Hoy, el niño se queda a fut y viene más tarde. Es una actividad nueva que apenas hace unos meses metimos a la rutina. Implica que yo tengo que cambiar la información del bus para que me avise si ya viene cerca. Y no lo hago, porque se me olvida. Porque es una cosa más qué hacer entre el caminito de cosas que ya hago como en automático: sirvo el agua, la pongo a calentar, muelo el café, hago los huevos, preparo loncheras… Y así, les puedo describir mi día con la rutina.

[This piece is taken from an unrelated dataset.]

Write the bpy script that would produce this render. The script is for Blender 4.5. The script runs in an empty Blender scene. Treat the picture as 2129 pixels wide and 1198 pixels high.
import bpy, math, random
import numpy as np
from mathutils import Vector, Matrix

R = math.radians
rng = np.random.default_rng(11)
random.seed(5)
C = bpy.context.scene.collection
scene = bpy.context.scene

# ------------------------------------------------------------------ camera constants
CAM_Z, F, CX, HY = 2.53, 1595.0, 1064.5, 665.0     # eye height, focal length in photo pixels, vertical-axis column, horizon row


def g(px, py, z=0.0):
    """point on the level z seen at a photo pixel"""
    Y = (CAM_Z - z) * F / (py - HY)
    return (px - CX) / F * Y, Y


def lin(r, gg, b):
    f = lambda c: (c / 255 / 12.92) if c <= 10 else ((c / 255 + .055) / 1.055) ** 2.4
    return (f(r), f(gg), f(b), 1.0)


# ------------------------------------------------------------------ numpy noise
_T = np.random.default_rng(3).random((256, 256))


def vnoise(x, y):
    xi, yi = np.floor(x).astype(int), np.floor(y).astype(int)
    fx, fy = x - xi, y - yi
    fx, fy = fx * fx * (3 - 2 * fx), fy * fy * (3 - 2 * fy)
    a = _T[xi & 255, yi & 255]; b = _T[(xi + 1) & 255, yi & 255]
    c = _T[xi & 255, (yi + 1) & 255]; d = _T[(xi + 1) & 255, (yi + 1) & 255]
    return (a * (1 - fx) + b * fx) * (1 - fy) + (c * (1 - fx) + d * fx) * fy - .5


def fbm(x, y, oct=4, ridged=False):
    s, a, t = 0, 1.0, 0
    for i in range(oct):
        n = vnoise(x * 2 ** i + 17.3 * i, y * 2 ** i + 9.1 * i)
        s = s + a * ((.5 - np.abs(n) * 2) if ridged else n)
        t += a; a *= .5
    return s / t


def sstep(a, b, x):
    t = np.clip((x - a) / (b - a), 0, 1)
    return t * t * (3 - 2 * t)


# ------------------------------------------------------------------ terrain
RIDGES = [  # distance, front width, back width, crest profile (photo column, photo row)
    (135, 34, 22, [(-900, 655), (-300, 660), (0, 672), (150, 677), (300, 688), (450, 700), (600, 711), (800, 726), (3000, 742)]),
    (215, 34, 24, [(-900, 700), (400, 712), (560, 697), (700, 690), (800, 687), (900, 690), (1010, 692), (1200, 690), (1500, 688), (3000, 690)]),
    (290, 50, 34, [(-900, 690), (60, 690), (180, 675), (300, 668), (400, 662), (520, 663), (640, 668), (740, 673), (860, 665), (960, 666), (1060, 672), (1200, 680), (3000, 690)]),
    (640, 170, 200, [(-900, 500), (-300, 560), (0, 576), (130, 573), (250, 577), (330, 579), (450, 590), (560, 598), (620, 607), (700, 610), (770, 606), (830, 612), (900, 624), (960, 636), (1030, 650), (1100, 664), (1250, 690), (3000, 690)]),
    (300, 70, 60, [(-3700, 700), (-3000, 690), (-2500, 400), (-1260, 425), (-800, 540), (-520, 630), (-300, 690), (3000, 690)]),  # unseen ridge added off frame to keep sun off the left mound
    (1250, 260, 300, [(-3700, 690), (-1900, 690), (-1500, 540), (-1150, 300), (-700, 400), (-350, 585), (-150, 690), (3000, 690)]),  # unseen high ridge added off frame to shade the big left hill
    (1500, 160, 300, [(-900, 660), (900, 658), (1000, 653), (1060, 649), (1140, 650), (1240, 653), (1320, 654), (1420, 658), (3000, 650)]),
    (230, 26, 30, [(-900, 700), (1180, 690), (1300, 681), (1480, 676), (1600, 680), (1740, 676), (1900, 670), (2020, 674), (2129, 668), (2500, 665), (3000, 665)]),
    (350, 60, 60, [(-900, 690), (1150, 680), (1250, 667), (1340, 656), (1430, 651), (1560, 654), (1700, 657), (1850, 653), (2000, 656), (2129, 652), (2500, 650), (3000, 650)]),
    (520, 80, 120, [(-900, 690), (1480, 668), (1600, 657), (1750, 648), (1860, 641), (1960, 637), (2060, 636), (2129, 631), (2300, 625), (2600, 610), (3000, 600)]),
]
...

Las cosas que repetimos nos sirven un poco de colchón de seguridad contra los cambios que sabemos que están sucediendo, aún en contra de nuestra mejor voluntad. Nos echamos cremas contra las arrugas que igual aparecen, como me dijeron amablemente mis hijos hace unos días. Mantener una rutina es pedalear hacia el destino más lejano que ya dispusimos alguna vez que queríamos. Pero hay un problema enorme en no darnos cuenta si los cambios nos cambian de dirección cuando no los incorporamos: podemos perder el rumbo.
Es bueno ser lo suficientemente enfocado en el final como para permitir la flexibilidad de los movimientos. Es parte de ser fuerte, eso de poder doblarse sin romperse. De adaptarse sin perderse. De cambiar sin desaparecer.
Hoy me olvidé, otra vez de hacer el cambio del bus. Pero no me olvido de salir a traerlo.